*What the task requires*.
Return the material exactly as supplied, apart from the pictures, which are omitted.
┌──
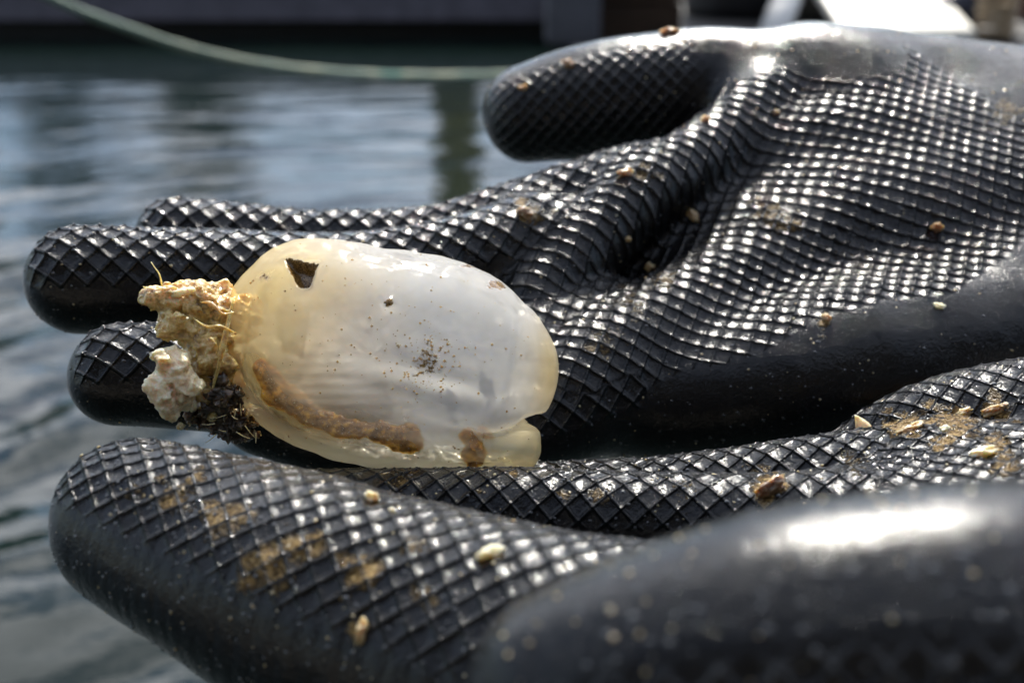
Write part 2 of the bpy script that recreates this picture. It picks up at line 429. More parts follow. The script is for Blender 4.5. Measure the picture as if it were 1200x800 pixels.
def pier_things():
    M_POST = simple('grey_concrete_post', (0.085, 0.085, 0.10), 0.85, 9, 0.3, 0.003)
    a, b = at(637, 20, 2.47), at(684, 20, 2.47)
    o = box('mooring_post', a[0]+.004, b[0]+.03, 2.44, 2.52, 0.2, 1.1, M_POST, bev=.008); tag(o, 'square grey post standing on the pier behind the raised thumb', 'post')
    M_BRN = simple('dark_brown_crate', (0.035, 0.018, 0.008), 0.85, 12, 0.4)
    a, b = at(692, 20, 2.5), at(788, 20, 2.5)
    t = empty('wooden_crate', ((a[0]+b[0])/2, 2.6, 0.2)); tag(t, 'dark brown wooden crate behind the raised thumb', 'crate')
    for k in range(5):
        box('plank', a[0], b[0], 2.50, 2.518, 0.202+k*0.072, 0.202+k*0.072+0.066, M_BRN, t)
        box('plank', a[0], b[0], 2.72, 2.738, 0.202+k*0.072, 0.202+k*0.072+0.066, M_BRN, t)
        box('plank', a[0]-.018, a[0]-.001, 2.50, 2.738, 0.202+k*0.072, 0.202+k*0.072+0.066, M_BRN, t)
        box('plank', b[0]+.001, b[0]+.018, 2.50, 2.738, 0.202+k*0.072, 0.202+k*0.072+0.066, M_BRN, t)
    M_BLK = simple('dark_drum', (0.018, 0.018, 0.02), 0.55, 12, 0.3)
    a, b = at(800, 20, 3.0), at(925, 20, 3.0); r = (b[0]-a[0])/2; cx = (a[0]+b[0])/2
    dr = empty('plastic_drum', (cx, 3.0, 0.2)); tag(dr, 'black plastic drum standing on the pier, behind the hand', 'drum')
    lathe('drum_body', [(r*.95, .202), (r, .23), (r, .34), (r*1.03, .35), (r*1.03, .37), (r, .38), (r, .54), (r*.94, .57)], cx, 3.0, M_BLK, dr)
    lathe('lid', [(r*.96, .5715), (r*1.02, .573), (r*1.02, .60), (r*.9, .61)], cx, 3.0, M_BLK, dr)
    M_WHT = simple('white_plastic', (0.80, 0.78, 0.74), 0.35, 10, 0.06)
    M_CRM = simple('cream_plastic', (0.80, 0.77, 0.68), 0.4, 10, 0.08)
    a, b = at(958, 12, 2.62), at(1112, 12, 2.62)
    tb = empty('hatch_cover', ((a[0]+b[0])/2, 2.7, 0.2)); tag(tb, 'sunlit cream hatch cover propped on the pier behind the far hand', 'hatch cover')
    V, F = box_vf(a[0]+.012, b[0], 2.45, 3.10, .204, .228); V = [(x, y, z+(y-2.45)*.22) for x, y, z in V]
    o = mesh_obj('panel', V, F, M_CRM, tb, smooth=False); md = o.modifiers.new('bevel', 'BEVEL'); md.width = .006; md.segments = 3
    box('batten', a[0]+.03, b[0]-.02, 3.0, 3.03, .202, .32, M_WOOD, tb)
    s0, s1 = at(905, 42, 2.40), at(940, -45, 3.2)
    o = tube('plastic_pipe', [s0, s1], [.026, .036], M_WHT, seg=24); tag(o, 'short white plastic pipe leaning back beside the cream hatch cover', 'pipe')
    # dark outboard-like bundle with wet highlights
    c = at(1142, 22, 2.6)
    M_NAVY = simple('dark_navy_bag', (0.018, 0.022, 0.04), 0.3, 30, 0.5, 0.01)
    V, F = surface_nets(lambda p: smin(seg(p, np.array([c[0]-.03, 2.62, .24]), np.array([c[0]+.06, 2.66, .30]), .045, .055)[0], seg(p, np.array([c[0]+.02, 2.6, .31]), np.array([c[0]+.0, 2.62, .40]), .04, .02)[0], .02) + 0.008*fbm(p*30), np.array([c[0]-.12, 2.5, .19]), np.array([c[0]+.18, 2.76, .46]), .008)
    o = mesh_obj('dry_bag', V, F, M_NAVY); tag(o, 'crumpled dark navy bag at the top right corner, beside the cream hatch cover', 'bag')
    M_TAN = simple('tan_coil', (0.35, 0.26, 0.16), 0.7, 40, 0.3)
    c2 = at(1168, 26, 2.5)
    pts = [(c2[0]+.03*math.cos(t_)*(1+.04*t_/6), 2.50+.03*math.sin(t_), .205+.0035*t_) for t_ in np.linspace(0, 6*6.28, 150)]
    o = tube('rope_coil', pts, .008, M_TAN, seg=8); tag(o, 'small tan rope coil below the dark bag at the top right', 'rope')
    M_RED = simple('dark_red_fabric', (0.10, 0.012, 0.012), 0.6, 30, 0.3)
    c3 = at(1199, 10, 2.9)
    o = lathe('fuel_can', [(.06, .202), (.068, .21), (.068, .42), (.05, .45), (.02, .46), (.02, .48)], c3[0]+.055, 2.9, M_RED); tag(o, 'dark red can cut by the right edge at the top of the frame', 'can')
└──
*Full answer*.
Write part 2 of the bpy script that recreates this picture. It picks up at line 429. More parts follow. The script is for Blender 4.5. Measure the picture as if it were 1200x800 pixels.
def pier_things():
    M_POST = simple('grey_concrete_post', (0.085, 0.085, 0.10), 0.85, 9, 0.3, 0.003)
    a, b = at(637, 20, 2.47), at(684, 20, 2.47)
    o = box('mooring_post', a[0]+.004, b[0]+.03, 2.44, 2.52, 0.2, 1.1, M_POST, bev=.008); tag(o, 'square grey post standing on the pier behind the raised thumb', 'post')
    M_BRN = simple('dark_brown_crate', (0.035, 0.018, 0.008), 0.85, 12, 0.4)
    a, b = at(692, 20, 2.5), at(788, 20, 2.5)
    t = empty('wooden_crate', ((a[0]+b[0])/2, 2.6, 0.2)); tag(t, 'dark brown wooden crate behind the raised thumb', 'crate')
    for k in range(5):
        box('plank', a[0], b[0], 2.50, 2.518, 0.202+k*0.072, 0.202+k*0.072+0.066, M_BRN, t)
        box('plank', a[0], b[0], 2.72, 2.738, 0.202+k*0.072, 0.202+k*0.072+0.066, M_BRN, t)
        box('plank', a[0]-.018, a[0]-.001, 2.50, 2.738, 0.202+k*0.072, 0.202+k*0.072+0.066, M_BRN, t)
        box('plank', b[0]+.001, b[0]+.018, 2.50, 2.738, 0.202+k*0.072, 0.202+k*0.072+0.066, M_BRN, t)
    M_BLK = simple('dark_drum', (0.018, 0.018, 0.02), 0.55, 12, 0.3)
    a, b = at(800, 20, 3.0), at(925, 20, 3.0); r = (b[0]-a[0])/2; cx = (a[0]+b[0])/2
    dr = empty('plastic_drum', (cx, 3.0, 0.2)); tag(dr, 'black plastic drum standing on the pier, behind the hand', 'drum')
    lathe('drum_body', [(r*.95, .202), (r, .23), (r, .34), (r*1.03, .35), (r*1.03, .37), (r, .38), (r, .54), (r*.94, .57)], cx, 3.0, M_BLK, dr)
    lathe('lid', [(r*.96, .5715), (r*1.02, .573), (r*1.02, .60), (r*.9, .61)], cx, 3.0, M_BLK, dr)
    M_WHT = simple('white_plastic', (0.80, 0.78, 0.74), 0.35, 10, 0.06)
    M_CRM = simple('cream_plastic', (0.80, 0.77, 0.68), 0.4, 10, 0.08)
    a, b = at(958, 12, 2.62), at(1112, 12, 2.62)
    tb = empty('hatch_cover', ((a[0]+b[0])/2, 2.7, 0.2)); tag(tb, 'sunlit cream hatch cover propped on the pier behind the far hand', 'hatch cover')
    V, F = box_vf(a[0]+.012, b[0], 2.45, 3.10, .204, .228); V = [(x, y, z+(y-2.45)*.22) for x, y, z in V]
    o = mesh_obj('panel', V, F, M_CRM, tb, smooth=False); md = o.modifiers.new('bevel', 'BEVEL'); md.width = .006; md.segments = 3
    box('batten', a[0]+.03, b[0]-.02, 3.0, 3.03, .202, .32, M_WOOD, tb)
    s0, s1 = at(905, 42, 2.40), at(940, -45, 3.2)
    o = tube('plastic_pipe', [s0, s1], [.026, .036], M_WHT, seg=24); tag(o, 'short white plastic pipe leaning back beside the cream hatch cover', 'pipe')
    # dark outboard-like bundle with wet highlights
    c = at(1142, 22, 2.6)
    M_NAVY = simple('dark_navy_bag', (0.018, 0.022, 0.04), 0.3, 30, 0.5, 0.01)
    V, F = surface_nets(lambda p: smin(seg(p, np.array([c[0]-.03, 2.62, .24]), np.array([c[0]+.06, 2.66, .30]), .045, .055)[0], seg(p, np.array([c[0]+.02, 2.6, .31]), np.array([c[0]+.0, 2.62, .40]), .04, .02)[0], .02) + 0.008*fbm(p*30), np.array([c[0]-.12, 2.5, .19]), np.array([c[0]+.18, 2.76, .46]), .008)
    o = mesh_obj('dry_bag', V, F, M_NAVY); tag(o, 'crumpled dark navy bag at the top right corner, beside the cream hatch cover', 'bag')
    M_TAN = simple('tan_coil', (0.35, 0.26, 0.16), 0.7, 40, 0.3)
    c2 = at(1168, 26, 2.5)
    pts = [(c2[0]+.03*math.cos(t_)*(1+.04*t_/6), 2.50+.03*math.sin(t_), .205+.0035*t_) for t_ in np.linspace(0, 6*6.28, 150)]
    o = tube('rope_coil', pts, .008, M_TAN, seg=8); tag(o, 'small tan rope coil below the dark bag at the top right', 'rope')
    M_RED = simple('dark_red_fabric', (0.10, 0.012, 0.012), 0.6, 30, 0.3)
    c3 = at(1199, 10, 2.9)
    o = lathe('fuel_can', [(.06, .202), (.068, .21), (.068, .42), (.05, .45), (.02, .46), (.02, .48)], c3[0]+.055, 2.9, M_RED); tag(o, 'dark red can cut by the right edge at the top of the frame', 'can')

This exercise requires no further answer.